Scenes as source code

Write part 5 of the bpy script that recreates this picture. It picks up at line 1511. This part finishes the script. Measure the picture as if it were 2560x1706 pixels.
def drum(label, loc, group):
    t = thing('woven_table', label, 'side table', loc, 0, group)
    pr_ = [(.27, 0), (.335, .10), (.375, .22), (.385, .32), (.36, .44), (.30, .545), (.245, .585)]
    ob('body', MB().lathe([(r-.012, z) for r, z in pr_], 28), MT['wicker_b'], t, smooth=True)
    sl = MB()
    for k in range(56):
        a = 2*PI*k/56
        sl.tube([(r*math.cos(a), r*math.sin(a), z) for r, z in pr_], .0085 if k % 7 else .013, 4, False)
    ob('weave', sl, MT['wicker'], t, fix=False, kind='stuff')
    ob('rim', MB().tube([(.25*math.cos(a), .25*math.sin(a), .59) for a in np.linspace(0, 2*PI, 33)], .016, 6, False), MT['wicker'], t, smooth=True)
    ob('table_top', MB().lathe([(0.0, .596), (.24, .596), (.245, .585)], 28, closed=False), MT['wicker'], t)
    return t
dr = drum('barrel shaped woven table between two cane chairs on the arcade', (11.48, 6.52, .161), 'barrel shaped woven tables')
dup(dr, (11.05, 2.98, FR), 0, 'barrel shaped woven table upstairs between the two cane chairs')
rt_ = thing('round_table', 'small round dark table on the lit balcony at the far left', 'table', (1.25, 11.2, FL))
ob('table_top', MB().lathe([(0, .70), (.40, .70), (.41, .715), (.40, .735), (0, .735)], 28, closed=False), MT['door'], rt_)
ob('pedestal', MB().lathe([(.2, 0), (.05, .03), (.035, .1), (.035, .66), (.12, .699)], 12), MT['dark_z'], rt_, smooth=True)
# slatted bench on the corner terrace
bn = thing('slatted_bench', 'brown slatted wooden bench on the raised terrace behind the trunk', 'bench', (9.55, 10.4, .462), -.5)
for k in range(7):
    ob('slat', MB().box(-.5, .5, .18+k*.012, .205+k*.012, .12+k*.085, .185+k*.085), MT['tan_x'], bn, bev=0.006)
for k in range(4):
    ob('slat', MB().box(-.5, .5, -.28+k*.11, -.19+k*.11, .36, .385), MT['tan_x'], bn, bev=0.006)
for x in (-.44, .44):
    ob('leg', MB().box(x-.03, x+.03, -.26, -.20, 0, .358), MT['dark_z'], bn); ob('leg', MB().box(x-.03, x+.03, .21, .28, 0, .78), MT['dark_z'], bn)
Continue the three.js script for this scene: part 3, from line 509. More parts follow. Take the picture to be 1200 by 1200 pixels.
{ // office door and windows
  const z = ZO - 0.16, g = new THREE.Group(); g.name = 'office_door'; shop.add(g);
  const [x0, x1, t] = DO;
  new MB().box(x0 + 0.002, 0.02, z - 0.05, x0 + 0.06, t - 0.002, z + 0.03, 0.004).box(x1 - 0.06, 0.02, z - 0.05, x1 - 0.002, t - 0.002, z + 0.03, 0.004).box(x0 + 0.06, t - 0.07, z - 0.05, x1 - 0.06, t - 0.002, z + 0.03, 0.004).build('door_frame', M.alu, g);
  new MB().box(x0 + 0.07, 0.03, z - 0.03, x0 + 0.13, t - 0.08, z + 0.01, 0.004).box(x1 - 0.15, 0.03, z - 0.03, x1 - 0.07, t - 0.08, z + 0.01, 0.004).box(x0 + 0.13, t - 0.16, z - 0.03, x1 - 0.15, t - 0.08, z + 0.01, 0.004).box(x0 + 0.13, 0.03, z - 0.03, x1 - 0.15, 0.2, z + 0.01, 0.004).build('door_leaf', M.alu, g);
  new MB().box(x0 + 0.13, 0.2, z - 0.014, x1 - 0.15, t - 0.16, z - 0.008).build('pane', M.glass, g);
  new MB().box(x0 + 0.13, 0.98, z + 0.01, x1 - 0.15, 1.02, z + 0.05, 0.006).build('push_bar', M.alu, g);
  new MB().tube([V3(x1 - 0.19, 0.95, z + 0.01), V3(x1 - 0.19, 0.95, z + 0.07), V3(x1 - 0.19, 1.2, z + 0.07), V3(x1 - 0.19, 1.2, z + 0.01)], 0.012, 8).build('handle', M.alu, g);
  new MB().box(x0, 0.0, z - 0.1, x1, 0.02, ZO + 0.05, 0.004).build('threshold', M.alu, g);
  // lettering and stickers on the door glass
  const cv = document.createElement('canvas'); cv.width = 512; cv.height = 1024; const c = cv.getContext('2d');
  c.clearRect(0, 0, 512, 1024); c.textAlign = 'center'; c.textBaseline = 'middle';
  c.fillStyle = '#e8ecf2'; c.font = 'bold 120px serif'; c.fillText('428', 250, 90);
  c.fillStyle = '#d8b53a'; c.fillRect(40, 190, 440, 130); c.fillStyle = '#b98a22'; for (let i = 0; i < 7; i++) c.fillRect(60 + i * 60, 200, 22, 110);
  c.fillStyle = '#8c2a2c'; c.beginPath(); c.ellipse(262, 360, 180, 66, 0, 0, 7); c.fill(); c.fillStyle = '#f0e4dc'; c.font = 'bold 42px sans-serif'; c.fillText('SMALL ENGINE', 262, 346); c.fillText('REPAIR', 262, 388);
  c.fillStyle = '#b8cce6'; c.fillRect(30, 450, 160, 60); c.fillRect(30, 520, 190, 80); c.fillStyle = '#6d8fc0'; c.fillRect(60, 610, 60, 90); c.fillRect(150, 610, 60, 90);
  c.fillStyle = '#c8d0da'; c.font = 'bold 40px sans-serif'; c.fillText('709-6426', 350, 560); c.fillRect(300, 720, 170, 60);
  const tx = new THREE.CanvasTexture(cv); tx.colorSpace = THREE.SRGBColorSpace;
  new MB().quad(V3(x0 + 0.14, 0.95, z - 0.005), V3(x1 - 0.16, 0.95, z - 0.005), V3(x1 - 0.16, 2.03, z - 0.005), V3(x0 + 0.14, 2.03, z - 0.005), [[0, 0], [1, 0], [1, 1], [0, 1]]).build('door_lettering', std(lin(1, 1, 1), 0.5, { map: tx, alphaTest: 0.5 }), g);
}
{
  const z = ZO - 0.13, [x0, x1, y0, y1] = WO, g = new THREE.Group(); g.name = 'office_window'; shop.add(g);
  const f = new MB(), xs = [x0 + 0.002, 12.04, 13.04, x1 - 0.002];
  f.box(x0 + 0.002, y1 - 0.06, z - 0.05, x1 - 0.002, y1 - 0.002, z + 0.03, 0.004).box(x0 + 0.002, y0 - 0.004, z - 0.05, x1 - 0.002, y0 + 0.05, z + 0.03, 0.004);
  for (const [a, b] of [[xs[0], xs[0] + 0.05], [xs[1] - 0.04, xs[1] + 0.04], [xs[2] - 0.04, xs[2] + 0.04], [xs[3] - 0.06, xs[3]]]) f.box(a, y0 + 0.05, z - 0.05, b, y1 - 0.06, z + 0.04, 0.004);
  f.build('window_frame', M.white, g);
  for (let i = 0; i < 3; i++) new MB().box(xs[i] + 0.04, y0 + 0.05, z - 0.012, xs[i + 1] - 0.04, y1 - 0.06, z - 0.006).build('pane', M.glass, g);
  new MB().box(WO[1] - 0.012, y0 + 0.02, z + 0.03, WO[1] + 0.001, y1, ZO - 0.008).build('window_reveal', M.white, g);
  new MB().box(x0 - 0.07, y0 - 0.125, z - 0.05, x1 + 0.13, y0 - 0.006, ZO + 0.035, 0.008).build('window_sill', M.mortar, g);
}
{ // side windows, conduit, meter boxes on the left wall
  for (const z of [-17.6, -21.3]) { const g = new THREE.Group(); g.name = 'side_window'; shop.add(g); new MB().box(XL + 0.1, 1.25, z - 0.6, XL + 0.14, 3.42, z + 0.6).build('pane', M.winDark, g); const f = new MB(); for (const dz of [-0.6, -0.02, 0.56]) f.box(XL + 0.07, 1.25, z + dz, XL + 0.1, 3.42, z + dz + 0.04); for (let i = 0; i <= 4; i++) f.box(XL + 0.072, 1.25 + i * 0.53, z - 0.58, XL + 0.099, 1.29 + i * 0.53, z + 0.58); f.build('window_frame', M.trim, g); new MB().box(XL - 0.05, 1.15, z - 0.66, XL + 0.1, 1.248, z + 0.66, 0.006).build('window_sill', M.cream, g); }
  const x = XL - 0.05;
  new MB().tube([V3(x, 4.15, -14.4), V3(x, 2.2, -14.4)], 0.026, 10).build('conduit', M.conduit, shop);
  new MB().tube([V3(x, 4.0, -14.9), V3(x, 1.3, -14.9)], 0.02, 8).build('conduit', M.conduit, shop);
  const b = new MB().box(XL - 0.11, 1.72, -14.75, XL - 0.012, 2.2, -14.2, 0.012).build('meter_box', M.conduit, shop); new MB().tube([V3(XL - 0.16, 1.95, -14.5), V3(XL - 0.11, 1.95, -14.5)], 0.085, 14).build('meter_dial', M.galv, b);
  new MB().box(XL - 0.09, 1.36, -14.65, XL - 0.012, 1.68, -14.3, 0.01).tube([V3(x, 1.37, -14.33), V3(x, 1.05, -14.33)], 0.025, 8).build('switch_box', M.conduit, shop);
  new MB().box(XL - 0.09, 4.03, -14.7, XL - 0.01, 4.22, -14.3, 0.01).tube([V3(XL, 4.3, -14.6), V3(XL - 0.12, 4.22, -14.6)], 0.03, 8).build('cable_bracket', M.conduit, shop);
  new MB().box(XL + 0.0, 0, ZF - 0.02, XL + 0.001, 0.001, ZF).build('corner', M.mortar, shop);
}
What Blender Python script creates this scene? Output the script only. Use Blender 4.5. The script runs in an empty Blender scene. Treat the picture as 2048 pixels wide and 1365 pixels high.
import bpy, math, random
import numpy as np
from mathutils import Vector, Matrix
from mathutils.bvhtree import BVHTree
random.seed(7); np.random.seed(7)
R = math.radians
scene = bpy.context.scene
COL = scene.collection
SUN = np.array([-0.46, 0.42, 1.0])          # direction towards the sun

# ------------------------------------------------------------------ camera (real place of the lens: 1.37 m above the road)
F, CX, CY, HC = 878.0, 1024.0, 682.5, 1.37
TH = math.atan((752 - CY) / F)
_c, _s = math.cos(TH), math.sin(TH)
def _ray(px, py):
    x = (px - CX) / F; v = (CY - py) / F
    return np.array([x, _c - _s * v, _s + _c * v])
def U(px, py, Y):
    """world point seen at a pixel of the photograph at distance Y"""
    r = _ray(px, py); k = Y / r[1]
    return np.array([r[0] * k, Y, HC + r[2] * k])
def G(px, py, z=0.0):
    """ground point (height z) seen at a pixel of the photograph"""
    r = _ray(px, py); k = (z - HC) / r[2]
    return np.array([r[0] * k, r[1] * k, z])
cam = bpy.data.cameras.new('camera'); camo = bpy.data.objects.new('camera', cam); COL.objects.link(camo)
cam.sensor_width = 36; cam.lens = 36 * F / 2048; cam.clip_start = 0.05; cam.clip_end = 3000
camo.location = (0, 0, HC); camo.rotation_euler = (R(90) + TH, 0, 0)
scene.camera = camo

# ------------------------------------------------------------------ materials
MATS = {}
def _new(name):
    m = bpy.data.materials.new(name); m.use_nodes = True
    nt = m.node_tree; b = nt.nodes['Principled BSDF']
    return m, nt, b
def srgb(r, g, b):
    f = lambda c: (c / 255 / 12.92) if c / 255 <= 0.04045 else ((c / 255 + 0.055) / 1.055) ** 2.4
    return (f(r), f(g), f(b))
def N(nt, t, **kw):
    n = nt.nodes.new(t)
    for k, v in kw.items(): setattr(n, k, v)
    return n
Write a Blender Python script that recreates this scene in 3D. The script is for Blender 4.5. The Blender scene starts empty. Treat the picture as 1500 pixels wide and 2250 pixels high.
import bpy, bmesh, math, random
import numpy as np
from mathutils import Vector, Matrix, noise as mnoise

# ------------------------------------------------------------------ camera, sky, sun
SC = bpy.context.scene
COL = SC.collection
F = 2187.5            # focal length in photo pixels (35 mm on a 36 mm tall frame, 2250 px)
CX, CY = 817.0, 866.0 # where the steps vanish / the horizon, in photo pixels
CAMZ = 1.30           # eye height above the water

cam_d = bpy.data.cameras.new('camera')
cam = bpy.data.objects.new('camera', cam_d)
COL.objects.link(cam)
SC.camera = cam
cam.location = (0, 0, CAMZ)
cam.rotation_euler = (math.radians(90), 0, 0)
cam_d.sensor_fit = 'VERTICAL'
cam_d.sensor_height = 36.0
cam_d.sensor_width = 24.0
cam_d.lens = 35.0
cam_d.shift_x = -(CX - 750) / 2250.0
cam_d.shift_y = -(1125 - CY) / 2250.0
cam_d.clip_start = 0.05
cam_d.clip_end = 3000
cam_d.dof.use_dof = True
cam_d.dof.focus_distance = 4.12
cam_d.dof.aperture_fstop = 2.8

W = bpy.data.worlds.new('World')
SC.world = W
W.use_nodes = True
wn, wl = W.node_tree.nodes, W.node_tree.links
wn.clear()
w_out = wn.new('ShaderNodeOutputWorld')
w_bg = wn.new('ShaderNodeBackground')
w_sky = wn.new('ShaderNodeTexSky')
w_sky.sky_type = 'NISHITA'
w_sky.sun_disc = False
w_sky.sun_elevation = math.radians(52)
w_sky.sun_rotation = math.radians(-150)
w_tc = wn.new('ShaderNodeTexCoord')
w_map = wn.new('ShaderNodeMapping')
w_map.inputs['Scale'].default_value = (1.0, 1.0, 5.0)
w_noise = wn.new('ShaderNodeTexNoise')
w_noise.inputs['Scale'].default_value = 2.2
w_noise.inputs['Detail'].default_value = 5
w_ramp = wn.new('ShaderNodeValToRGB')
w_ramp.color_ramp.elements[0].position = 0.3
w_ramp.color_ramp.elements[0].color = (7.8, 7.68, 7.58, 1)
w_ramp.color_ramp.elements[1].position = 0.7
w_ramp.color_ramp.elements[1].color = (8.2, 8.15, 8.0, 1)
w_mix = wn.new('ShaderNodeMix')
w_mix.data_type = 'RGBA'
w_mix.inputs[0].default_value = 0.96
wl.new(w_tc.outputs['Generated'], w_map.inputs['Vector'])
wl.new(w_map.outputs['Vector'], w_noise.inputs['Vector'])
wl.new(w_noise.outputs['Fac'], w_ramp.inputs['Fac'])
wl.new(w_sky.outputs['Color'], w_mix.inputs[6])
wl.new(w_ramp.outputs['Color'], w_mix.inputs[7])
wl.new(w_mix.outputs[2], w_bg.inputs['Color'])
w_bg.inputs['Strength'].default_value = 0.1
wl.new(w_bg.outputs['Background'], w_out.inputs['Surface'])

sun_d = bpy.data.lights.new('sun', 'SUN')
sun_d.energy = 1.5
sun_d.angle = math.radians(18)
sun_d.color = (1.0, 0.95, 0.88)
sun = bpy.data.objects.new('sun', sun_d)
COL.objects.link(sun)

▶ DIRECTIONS
Return the exact lines from the line with "What Blender Python" to the line with "scene.camera = camo", inclusive of both, with nothing added.

▶ WRITTEN SOLUTION
What Blender Python script creates this scene? Output the script only. Use Blender 4.5. The script runs in an empty Blender scene. Treat the picture as 2048 pixels wide and 1365 pixels high.
import bpy, math, random
import numpy as np
from mathutils import Vector, Matrix
from mathutils.bvhtree import BVHTree
random.seed(7); np.random.seed(7)
R = math.radians
scene = bpy.context.scene
COL = scene.collection
SUN = np.array([-0.46, 0.42, 1.0])          # direction towards the sun

# ------------------------------------------------------------------ camera (real place of the lens: 1.37 m above the road)
F, CX, CY, HC = 878.0, 1024.0, 682.5, 1.37
TH = math.atan((752 - CY) / F)
_c, _s = math.cos(TH), math.sin(TH)
def _ray(px, py):
    x = (px - CX) / F; v = (CY - py) / F
    return np.array([x, _c - _s * v, _s + _c * v])
def U(px, py, Y):
    """world point seen at a pixel of the photograph at distance Y"""
    r = _ray(px, py); k = Y / r[1]
    return np.array([r[0] * k, Y, HC + r[2] * k])
def G(px, py, z=0.0):
    """ground point (height z) seen at a pixel of the photograph"""
    r = _ray(px, py); k = (z - HC) / r[2]
    return np.array([r[0] * k, r[1] * k, z])
cam = bpy.data.cameras.new('camera'); camo = bpy.data.objects.new('camera', cam); COL.objects.link(camo)
cam.sensor_width = 36; cam.lens = 36 * F / 2048; cam.clip_start = 0.05; cam.clip_end = 3000
camo.location = (0, 0, HC); camo.rotation_euler = (R(90) + TH, 0, 0)
scene.camera = camo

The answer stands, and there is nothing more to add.